The rest of Ted's life so far is too entwined with the Marine corps for me to understand. Much of it has been kept from me. I'm sheltered. After a year on a tour in Japan and in the Philippines, where Ted rose to the challenges he faced and literally fed the hungry and sheltered the homeless, my brother learned about manhood. The control of the military grated on him, though. He longed for home. History was being made, however, and after a short leave he was shipped to Iraq. I knew vaguely that he drove any and every vehicle on his base. He transported troops and supplies, food and oil, across vast stretches of dangerous territory.

My brother has seen men die. I can't wrap my head around that. When I look in his eyes I know that he has seen more than I could ever have feared seeing, he knows more of suffering and pain and conquest. Yet he doesn't understand it. There is still a boyish innocence there, behind those big blue eyes of his. All he has seen has not quite been able to harden the hope I knew when we were children. There must, he believes, be a reason for it all.

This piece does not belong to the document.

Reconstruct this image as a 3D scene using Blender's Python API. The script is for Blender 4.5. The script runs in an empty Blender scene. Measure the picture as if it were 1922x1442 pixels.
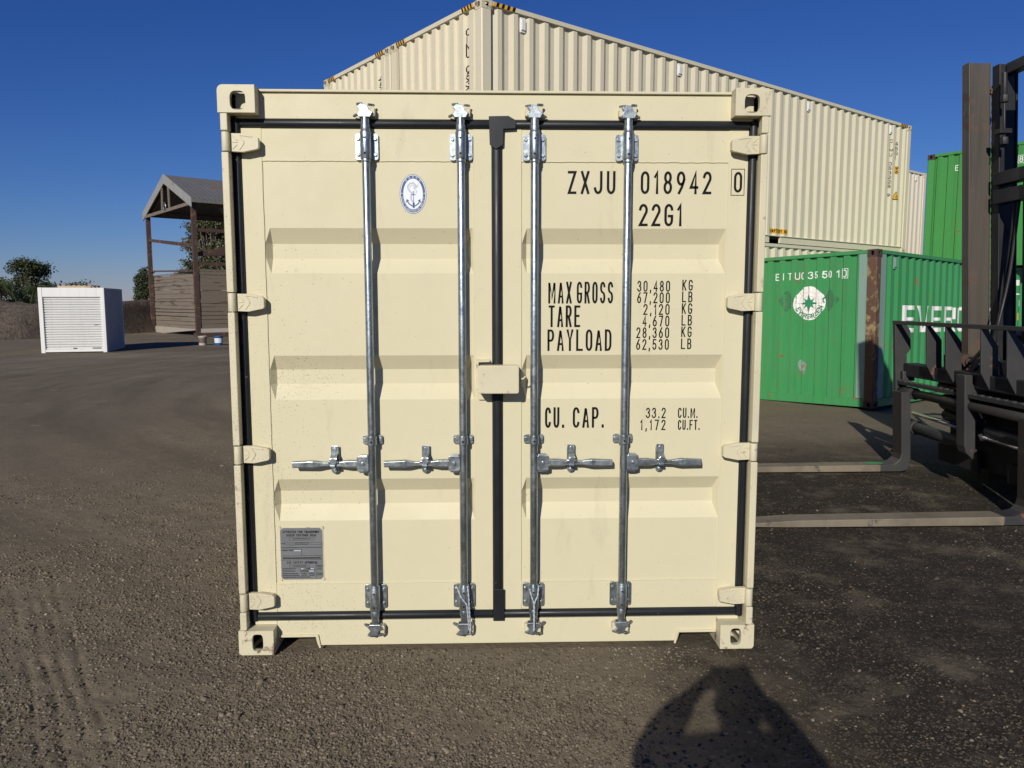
import bpy, bmesh, math, random
import numpy as np
from mathutils import Vector, Matrix
SC = bpy.context.scene
COL = SC.collection
# ------------------------------------------------------------------ camera, sky, sun, exposure
def cam_basis(yaw, pitch, roll):
    f = Vector((math.sin(yaw)*math.cos(pitch), math.cos(yaw)*math.cos(pitch), math.sin(pitch)))
    r = Vector((math.cos(yaw), -math.sin(yaw), 0)); u = r.cross(f)
    return r*math.cos(roll)+u*math.sin(roll), u*math.cos(roll)-r*math.sin(roll), f
CAM = Vector((-0.0353, -3.4931, 1.6518))
r_, u_, f_ = cam_basis(0.0283, -0.1067, -0.0008)
cd = bpy.data.cameras.new('camera'); cam = bpy.data.objects.new('camera', cd); COL.objects.link(cam)
cd.sensor_width = 36; cd.lens = 36*1444/1922; cd.clip_start = 0.01; cd.clip_end = 5000
M = Matrix((r_, u_, -f_)).transposed().to_4x4(); M.translation = CAM
cam.matrix_world = M
SC.camera = cam
SUN_EL, SUN_AZ = math.radians(25.4), math.radians(180+18.4)
TO_SUN = Vector((math.sin(SUN_AZ)*math.cos(SUN_EL), math.cos(SUN_AZ)*math.cos(SUN_EL), math.sin(SUN_EL)))
sl = bpy.data.lights.new('sun', 'SUN'); sl.energy = 4.2; sl.angle = math.radians(0.53); sl.color = (1.0, 0.945, 0.84)
so = bpy.data.objects.new('sun', sl); COL.objects.link(so); so.rotation_euler = TO_SUN.to_track_quat('Z', 'Y').to_euler()
W = bpy.data.worlds.new('World'); SC.world = W; W.use_nodes = True
wt = W.node_tree; bgn = wt.nodes['Background']
sky = wt.nodes.new('ShaderNodeTexSky'); sky.sky_type = 'NISHITA'; sky.sun_disc = False
sky.sun_elevation = SUN_EL; sky.sun_rotation = SUN_AZ
sky.altitude = 0; sky.air_density = 1.0; sky.dust_density = 0.0; sky.ozone_density = 2.0
_sp = wt.nodes.new('ShaderNodeSeparateColor'); _cb = wt.nodes.new('ShaderNodeCombineColor'); wt.links.new(sky.outputs[0], _sp.inputs[0])
for _i, (_g, _k) in enumerate(((1.49, .153), (1.22, .343), (1.0, 1.0))):   # clear dry winter air: a deeper blue than the model's
    _p = wt.nodes.new('ShaderNodeMath'); _p.operation = 'POWER'; _p.inputs[1].default_value = _g; wt.links.new(_sp.outputs[_i], _p.inputs[0])
    _q = wt.nodes.new('ShaderNodeMath'); _q.operation = 'MULTIPLY'; _q.inputs[1].default_value = _k; wt.links.new(_p.outputs[0], _q.inputs[0]); wt.links.new(_q.outputs[0], _cb.inputs[_i])
wt.links.new(_cb.outputs[0], bgn.inputs[0]); bgn.inputs[1].default_value = 0.064
SC.view_settings.view_transform = 'Standard'; SC.view_settings.look = 'None'
SC.view_settings.exposure = 0.0; SC.view_settings.gamma = 1.0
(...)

We've come quite a ways from our games of hide-and-seek in Newark. Along the way we lost touch. Not just after he joined the Marines. It was before. When I chose my path, he took a completely different one. In my worst moments I have screamed at my brother, telling him that he chose wrong. Choose again! I implore him. You'll see I'm right. But really, when my loudness and self-righteousness took over, when I screamed, I was really just calling for my little brother. Follow me. Everything will work if you come this way. And if you don't, I can't protect you.

While Ted was in Japan, I met and fell in love with Jon. While Ted was in Iraq, I got engaged and then married. I sent him pictures and letters, of course. I thought of him, too, on that day. And while I was getting my hair done that lovely morning, Ted called me. I cried as we spoke. Because every conversation we had while he was over there had an element of desperation in it. This, I knew, we all knew, could be it. More than anything I just wanted my brother home, safe, to meet my husband and be my brother. Simple things.

Tomorrow, September 29, 2005, Corporal Theodore Edward Pancoast will be 21 years old. He is currently stationed at 29 Palms in Southern California. May God bless and keep my brother.